This collection of stories by different authors are supposed to be dark and bizarre. It cuts across genres and is rarely dull.
The first one is by Holly Rae Garcia. I am so used to reading serious, chilly fiction that it never occurred to me you can write a funny story and make the murder almost pleasant. Garcia surprises you with her writing style and the humorous take with her story “The Many Indiscretions of Agent 592.”
“Drunk on the Moon” by Paul Brazill. The ending is predictable as the title but the narration is funny and almost the rhyming way the protagonist speaks with lovely descriptive language. The title is a dead giveaway
"Lance Hardwick Mysteries" by Viktor Aurelius and Jeff Niles – the authors are no more but they were voice actors on radio shows and this story was therefore in the radio show format. I enjoyed reading it aloud though my family gave me strange looks which is only to be expected. It is too longish if you try to read it like a short story and so pretend you are doing a radio show.
“Skin Flicks” by Jesse Rawlins is filled with unexpected turns and ends well. “Death Answers” by Kimberly Godwin is interesting and suspenseful to the end. There is no way you can guess anything and both the stories have some truly insightful lines apart from the mystery element.
"Butcher Baby" by Jason Norton is a story that starts dull, picks up pace and ends up like a horror movie. I would say it is a cross between Dan Brown novels and Slasher movies rolled into a short story. I was truly surprised.
“Company Man” by Tom Pitts was the best one I read as the end caught me completely by surprise though the term is not serial killer but hitman.
“Light at the End of the Tunnel” is by Mark Slade who appears to have compiled and edited the collection. We are now in proper, old fashioned private detective territory and the end is too realistic that it almost disappoints.
Wolf in Wolf’s Clothing by Michael Martin Garret. I was surprised to learn the author is a female and what a clever way to narrate a story.
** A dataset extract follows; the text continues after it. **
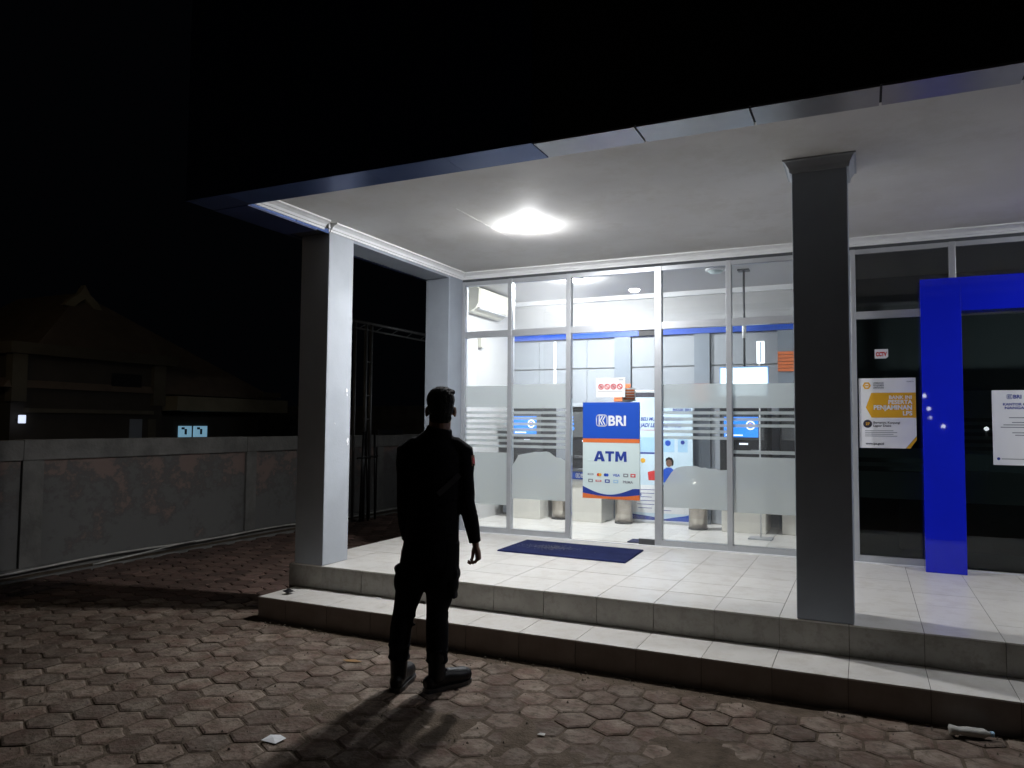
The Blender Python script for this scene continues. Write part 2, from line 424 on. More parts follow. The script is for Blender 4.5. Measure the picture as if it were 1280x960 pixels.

“Paint it Black” by Jim Shaffer is almost poetic and the characters are interesting. There is a line in the story, “All clues don't lead to solution you can live with” which is so insightful. It is about a group of friends who one day get to know that their friend has been murdered and go about trying to solve the case.
“Final Theory” by G.Wayne Miller is in the screenplay format which hooks at the beginning but not very satisfying. Felt incomplete to me.
"Dracula: Private Eye and the demon skull of Badakari" by Andy Raush is an absolute gem of a story. Dracula is a private detective and is asked to look into a robbery, discovers a cult, what more can you ask for?
"Teddy Bear! Kill! Kill!" by Phil Thomas made me think “eh, what the hell to damn this can happen.” It is well written and fast paced.
“The Kind of Woman who doesn’t make men happy” by T. Fox Dunham is about a narcoleptic woman who is suspicious of her husband because of her condition and has a detective investigate him. Seems too straightforward right? That is just when all things unexpected begin to happen.
“Voyeur” by Kimberley Godwin was a huge surprise though you know it is about a couple’s supernatural sexual problem. The author surprises you when you least expect it and narrates it fantastically.
The collection is both insightful and delightful and will make a good read as it cuts across genres and formats, the authors ensure the story is interesting – Halloween or no Halloween.